# Set task:
Go through the listing below and gather every line with the word "script".

# Data provided:
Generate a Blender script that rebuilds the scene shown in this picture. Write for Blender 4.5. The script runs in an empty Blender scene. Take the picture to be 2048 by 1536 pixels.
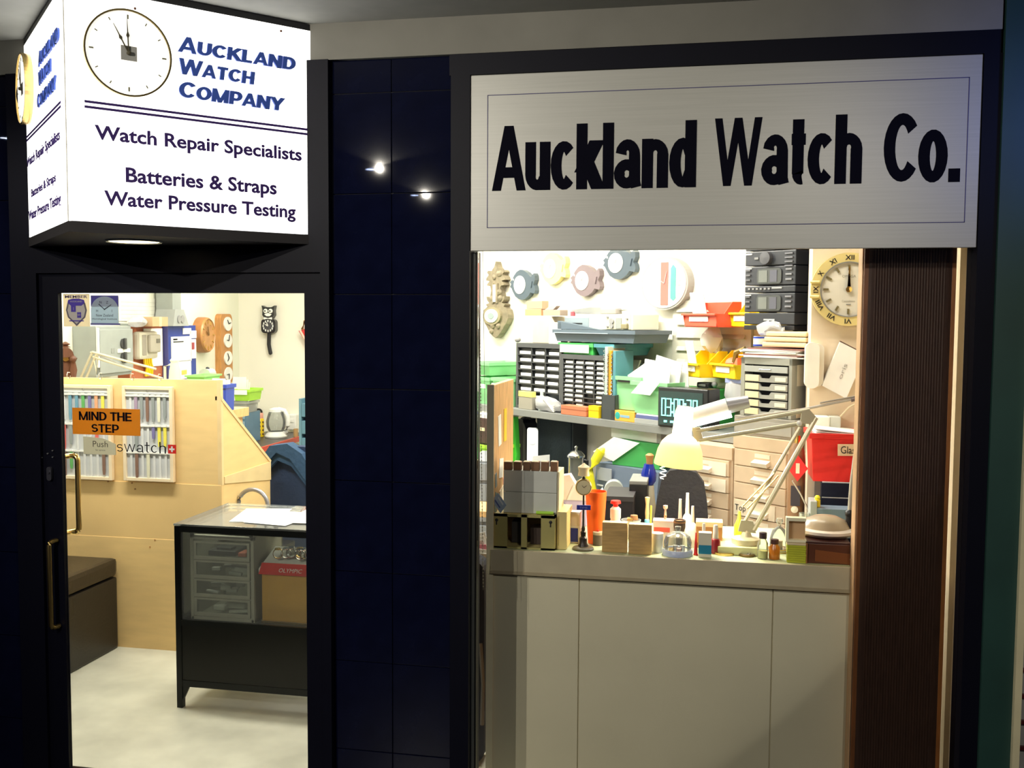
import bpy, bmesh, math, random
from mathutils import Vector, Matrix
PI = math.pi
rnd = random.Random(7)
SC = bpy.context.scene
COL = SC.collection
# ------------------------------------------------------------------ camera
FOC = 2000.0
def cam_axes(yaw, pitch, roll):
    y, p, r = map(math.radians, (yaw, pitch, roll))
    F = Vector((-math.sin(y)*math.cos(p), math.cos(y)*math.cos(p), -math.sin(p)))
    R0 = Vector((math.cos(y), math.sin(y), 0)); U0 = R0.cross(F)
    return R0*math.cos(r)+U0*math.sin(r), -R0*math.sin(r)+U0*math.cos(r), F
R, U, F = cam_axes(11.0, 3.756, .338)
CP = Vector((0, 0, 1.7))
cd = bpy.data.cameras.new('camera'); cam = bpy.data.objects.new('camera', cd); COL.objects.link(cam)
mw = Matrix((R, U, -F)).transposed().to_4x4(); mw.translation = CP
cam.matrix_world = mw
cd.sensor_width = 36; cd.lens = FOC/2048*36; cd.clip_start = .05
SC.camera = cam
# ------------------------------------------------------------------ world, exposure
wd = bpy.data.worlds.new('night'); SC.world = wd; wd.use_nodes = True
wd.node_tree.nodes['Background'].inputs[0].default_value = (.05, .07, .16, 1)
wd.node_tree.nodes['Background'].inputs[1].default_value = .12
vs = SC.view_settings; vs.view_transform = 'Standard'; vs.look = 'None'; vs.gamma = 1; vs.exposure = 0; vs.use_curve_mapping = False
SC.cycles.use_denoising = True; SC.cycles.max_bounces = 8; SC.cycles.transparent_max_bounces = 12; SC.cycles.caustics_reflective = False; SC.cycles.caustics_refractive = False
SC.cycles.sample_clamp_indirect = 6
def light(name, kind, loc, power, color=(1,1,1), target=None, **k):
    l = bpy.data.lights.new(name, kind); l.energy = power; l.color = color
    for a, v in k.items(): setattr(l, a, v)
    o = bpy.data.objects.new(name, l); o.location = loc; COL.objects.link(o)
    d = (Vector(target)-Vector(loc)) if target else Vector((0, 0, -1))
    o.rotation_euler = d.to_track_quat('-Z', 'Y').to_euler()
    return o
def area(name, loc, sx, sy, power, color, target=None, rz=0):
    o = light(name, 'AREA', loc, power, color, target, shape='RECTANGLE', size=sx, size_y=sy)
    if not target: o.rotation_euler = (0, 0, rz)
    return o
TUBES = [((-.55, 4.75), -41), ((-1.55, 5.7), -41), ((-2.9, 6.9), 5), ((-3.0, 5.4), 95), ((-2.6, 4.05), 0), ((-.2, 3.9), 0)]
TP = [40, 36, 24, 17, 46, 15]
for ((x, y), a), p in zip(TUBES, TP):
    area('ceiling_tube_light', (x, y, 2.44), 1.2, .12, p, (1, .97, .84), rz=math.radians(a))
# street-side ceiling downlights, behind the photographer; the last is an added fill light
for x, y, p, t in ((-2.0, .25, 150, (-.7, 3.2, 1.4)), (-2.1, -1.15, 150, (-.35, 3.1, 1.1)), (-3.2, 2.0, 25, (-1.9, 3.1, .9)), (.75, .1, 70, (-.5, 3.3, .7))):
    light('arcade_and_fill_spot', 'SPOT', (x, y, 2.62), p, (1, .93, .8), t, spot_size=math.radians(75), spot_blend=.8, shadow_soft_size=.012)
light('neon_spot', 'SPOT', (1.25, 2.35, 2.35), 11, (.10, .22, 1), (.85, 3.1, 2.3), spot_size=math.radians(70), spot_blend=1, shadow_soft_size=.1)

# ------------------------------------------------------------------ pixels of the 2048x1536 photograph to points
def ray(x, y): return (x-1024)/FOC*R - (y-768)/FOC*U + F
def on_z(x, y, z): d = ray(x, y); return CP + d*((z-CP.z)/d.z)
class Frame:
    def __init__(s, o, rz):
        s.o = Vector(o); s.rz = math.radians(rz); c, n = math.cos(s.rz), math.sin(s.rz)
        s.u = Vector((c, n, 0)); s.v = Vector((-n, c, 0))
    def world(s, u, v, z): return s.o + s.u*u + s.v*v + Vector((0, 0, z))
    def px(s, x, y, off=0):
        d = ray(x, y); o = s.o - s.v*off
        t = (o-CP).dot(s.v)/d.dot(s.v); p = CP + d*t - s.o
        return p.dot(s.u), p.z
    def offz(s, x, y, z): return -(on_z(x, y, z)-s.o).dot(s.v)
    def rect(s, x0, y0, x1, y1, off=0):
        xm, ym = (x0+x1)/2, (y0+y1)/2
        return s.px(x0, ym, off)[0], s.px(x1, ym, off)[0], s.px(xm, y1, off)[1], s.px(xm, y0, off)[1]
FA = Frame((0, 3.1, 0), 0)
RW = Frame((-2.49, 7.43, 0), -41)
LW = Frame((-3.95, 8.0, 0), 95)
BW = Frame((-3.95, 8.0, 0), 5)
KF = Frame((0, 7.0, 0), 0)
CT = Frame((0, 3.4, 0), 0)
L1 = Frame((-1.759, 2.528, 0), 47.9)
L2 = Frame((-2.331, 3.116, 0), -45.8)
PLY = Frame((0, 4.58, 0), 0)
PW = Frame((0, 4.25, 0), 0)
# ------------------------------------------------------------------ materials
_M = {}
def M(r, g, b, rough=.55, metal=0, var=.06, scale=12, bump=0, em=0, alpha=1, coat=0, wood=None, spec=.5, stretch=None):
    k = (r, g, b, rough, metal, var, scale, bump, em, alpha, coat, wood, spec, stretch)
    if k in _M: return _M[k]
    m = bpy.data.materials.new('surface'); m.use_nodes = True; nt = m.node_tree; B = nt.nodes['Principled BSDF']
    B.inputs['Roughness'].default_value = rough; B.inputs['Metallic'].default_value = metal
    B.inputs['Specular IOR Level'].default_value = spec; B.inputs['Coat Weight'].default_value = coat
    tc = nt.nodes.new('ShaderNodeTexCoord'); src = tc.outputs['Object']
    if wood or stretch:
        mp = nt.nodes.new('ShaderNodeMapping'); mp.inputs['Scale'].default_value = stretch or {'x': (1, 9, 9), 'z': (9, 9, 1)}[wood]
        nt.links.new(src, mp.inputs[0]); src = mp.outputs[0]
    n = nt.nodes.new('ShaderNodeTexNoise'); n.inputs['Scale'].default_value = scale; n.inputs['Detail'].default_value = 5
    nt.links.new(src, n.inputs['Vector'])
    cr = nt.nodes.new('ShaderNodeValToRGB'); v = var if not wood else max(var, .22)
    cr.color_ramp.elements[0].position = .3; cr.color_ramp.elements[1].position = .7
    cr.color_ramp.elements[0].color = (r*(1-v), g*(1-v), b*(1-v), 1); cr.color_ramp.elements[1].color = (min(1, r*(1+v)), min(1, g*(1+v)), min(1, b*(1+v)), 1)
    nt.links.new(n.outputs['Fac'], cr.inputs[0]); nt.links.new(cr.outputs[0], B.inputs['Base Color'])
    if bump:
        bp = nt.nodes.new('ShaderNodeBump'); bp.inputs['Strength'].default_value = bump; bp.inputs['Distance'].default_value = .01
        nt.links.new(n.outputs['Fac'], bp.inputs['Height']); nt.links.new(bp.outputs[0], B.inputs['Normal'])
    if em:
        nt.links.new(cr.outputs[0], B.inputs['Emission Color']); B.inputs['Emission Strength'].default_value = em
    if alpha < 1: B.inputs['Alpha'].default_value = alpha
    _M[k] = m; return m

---

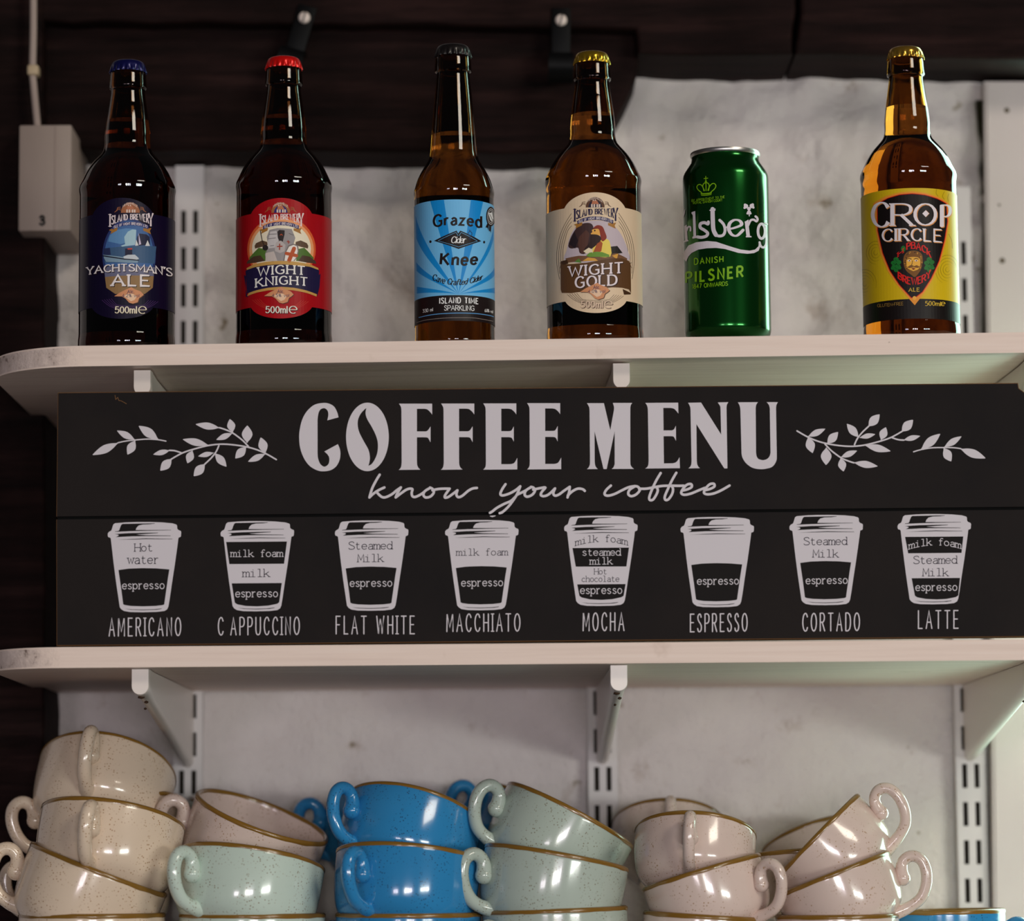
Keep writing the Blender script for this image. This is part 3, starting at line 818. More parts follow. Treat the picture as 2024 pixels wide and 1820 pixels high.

# Final result:
Generate a Blender script that rebuilds the scene shown in this picture. Write for Blender 4.5. The script runs in an empty Blender scene. Take the picture to be 2048 by 1536 pixels.
Keep writing the Blender script for this image. This is part 3, starting at line 818. More parts follow. Treat the picture as 2024 pixels wide and 1820 pixels high.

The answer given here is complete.